The weather was beautiful the whole time I was there. I arrived in Greenville a bit late and the children were already sleeping. The next morning Debbie carried a sleeping Kendall into my room. When the cuddly 3-year-old woke up in my bed, I got the most wonderful hug. A few minutes later 5-year-old Ben kicked off his boots and crawled under the covers, and 7-year-old Bo headed off to school after a hearty breakfast.

Bo called Debbie from school around noon and left this message: "You didn't pack me enough lunch, Mom." There was no hello or good-bye. Another time he said: "Mom, I don't need a meal, I need a feast."

Ben asked for a "blank bagel" for his breakfast. Translation — no raisins or nuts. One day he asked if God was married. When his father said no, Ben asked, "Then who does all the work for him?" When he came across an unpopped kernel of popcorn he said "it didn't hatch." Ben is mechanically inclined and loves taking things apart. He goes about his business quietly. Debbie calls him "Slick."

While there Phil surprised Debbie and me with a three-day vacation to Charleston, S.C., while he took the kids camping. Our reservations were in the 100-year-old Ansonborough Inn. It was a lovely treat. Every afternoon they served sweet tea, lemonade, coffee and wine with cheese, crackers and fruit. We were within a stone's throw of the harbor and in walking distance of lots of wonderful places. The three-hour drive to Charleston was lovely, with lush woods on both sides of the freeway. I knew I was in the South when I saw a sign for Piney Grove Road. At a gas station we met a South Carolina highway patrolman. Senior Trooper Chad A. Williams drove a silver Chevy Camaro. Local folks refer to the snazzy cars as "silver bullets."

With no children along and no schedule to keep, Debbie and I did as we pleased. We had leisurely meals and many happy hours in antique shops and the wonderful old open-air market. Stalls are leased by local artisans and international importers. We watched as local women wove baskets from sweet grass. A favorite spot for us at the market was Judotus's Perfume Oils. Judotus assured us if we wore her oils we were "guaranteed to find some men."

We thoroughly enjoyed just walking around town and looking at the architecture and smelling the fragrant night-blooming jasmine that grows like a weed.

Charleston was a busy place because of The Family Circle Cup.
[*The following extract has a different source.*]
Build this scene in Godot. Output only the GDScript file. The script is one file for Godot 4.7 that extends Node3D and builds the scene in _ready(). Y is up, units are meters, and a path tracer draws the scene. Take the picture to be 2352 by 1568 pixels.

Hotel room rates skyrocketed and a nasty flu bug hit the locals. It was known as The Family Circle Cup Cough. The newspaper noted that it sidelined lots of workers.

On our visit to Fort Sumter, where the first shot was fired in the Civil War, we met Walter and Dolores Coe of San Antonio. Mr. Coe was the maintenance boss of the ground crew with the original Blue Angels in 1946. He was so pleased to hear that I lived in Blue Angel country.

Our last day, after another visit to the market, we went through the outstanding South Carolina Aquarium. The night before we visited the IMAX and saw Cirque du Soleil's "Journey of Man" in 3D. I didn't understand the point of much of it but the special effects were wonderful.

In nearby Summerville they are known for their liver pudding. This low country specialty is stuffed into casings and looks like a sausage. Folks slice it up and spread it on soda crackers or fry it to top off grits. Not a liver fan, I had no desire to taste it.

One place I won't have to visit again is the annual Grits Festival in St. George. They had a huge kiddie pool filled with grits for some kind of local wrestling. It must have gotten quite messy because a man was hosing gobs of grits off the street. Local vendors served something called elephant ears, a donut-like bunch of dough spread out, deep fried and sprinkled with powdered sugar. The most surprising snack offered were deep-fried Oreos. Folks were gobbling them up.

On our way back to Greenville, Debbie pointed out kudzu overgrowth. The ground cover was brought from Asia with good intentions of stopping erosion. It has taken over numerous areas and choked vegetation. The plant has its redeeming qualities. Eating it seems to benefit people trying to stop drinking.